Hang ten and hand over the cash: Iconic surf brands Quiksilver and Billabong are up for grabs for $1.9 billion

What's the key learning?

👉 Background: It’s fair to say Billabong and Quiksilver are pretty iconic brands that hold a special place in the heart of most Aussies. Quiksilver was founded back in 1969 as a surf-inspired brand, while Billabong kicked off in 1973.

👉 What happened: In 2016, investor Oaktree Capital Management bought out Quiksilver from bankruptcy. And two years later, Oaktree snapped up Billabong and combined both companies (alongside Roxy, RVCA, VonZipper) under the one roof.

👉 What else: And now, it’s expected that the two parent brands, Quiksilver and Billabong, alongside its other brands will be sold for a lazy $1.9 billion to Authentic Brands Group. And if this deal lands, it highlights the enormous opportunities for distressed debt funds, like Oaktree.

What's the key learning?

💡Distressed debt funds, or vulture funds, are a type of an investment fund that looks to invest in distressed or struggling companies or assets.
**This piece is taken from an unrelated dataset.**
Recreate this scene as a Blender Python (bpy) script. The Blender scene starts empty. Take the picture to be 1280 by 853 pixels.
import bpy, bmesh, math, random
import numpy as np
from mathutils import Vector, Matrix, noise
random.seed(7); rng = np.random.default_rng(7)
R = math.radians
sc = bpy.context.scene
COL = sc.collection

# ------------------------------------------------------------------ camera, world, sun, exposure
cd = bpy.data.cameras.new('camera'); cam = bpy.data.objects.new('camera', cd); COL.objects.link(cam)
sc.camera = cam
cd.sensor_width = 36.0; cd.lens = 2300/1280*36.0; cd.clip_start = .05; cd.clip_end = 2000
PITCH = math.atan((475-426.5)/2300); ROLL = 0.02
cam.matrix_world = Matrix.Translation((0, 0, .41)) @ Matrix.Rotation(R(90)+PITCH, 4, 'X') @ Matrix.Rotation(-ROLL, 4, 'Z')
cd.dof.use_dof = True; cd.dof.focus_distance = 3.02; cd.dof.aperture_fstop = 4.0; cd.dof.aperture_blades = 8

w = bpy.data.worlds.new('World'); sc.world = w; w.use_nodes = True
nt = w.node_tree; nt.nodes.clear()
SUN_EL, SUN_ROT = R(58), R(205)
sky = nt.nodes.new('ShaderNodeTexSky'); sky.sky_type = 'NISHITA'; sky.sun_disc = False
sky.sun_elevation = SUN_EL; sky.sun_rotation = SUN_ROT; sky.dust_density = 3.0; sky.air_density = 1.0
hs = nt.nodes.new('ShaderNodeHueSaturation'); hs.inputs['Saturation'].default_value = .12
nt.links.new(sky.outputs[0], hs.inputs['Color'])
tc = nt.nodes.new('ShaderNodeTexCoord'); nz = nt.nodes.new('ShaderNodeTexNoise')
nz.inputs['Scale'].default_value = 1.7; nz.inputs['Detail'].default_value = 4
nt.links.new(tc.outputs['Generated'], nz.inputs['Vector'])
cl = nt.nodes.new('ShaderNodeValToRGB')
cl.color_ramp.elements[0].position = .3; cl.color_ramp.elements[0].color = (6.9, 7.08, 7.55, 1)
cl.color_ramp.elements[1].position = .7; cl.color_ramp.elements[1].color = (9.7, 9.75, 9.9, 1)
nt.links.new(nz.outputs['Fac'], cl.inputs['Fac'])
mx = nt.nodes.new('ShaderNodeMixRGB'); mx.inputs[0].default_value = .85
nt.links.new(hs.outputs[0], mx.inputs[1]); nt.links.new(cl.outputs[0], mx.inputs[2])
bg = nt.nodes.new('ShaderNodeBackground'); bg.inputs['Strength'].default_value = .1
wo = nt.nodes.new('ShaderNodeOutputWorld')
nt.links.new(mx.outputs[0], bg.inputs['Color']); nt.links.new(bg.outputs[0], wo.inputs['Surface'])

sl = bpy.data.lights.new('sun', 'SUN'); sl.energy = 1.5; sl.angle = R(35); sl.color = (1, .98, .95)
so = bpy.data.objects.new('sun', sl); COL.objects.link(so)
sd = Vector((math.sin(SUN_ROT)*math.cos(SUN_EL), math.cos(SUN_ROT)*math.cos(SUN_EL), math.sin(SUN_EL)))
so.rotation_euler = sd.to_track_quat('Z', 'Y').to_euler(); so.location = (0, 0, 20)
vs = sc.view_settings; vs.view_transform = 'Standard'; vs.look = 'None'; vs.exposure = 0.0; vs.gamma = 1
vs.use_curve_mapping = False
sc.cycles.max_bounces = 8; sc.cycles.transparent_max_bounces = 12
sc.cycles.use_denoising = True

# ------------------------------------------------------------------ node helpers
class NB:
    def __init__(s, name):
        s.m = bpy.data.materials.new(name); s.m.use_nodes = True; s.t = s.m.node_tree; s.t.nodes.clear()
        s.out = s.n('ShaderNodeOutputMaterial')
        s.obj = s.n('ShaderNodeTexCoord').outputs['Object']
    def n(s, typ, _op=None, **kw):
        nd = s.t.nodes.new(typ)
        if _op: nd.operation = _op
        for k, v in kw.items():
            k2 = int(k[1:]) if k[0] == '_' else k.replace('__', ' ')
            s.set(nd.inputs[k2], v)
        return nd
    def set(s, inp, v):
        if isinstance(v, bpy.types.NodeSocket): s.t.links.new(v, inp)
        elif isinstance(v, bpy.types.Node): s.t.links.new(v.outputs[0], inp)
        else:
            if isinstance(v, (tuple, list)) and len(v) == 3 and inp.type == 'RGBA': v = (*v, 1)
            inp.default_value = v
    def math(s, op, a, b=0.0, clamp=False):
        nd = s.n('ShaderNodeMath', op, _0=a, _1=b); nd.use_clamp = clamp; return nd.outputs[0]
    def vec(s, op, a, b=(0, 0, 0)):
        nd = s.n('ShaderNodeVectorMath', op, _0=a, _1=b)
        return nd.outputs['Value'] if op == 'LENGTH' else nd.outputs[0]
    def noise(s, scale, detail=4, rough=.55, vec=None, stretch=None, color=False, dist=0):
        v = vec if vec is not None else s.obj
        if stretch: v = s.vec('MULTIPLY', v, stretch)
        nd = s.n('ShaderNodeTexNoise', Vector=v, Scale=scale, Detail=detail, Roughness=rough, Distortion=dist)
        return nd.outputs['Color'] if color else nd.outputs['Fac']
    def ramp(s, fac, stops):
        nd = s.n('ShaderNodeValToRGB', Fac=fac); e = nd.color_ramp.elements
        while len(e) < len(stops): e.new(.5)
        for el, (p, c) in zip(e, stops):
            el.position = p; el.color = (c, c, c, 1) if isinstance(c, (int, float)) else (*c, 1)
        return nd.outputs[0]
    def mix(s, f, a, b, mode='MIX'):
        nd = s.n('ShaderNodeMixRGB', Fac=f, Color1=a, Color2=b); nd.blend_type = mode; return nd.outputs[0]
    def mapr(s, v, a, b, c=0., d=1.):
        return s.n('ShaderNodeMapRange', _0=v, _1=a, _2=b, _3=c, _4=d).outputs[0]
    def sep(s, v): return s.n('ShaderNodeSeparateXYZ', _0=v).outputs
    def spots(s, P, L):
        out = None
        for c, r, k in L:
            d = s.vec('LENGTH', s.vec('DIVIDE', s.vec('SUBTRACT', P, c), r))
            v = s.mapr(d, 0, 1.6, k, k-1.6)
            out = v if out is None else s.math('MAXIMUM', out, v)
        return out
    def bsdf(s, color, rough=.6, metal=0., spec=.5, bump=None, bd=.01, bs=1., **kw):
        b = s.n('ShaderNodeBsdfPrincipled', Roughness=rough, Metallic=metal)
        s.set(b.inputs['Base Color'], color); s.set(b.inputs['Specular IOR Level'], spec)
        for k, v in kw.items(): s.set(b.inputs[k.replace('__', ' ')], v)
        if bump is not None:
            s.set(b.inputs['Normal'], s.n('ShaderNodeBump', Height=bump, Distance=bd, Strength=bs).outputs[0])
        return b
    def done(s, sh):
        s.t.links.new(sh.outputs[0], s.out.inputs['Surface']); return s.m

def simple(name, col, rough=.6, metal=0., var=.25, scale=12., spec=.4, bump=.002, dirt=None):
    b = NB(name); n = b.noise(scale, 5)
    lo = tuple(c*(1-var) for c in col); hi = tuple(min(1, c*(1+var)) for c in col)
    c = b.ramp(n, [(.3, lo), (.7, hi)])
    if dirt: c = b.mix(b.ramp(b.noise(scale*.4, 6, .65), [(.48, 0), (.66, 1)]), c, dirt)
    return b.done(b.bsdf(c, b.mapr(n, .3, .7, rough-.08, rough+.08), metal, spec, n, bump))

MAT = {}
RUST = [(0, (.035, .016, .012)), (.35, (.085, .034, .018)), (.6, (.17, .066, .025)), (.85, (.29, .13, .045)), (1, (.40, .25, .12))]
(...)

💡Often, when companies are close to defaulting on loans, or companies are near bankruptcy, they become desperate for a saviour. The goal of these companies is to 'swoop in' and pick up shares at highly discounted prices.

💡Oaktree bought Billabong for $380 million and Quiksilver for $155 million. So a $1.9 billion sales in just 5 years is a pretty tasty return.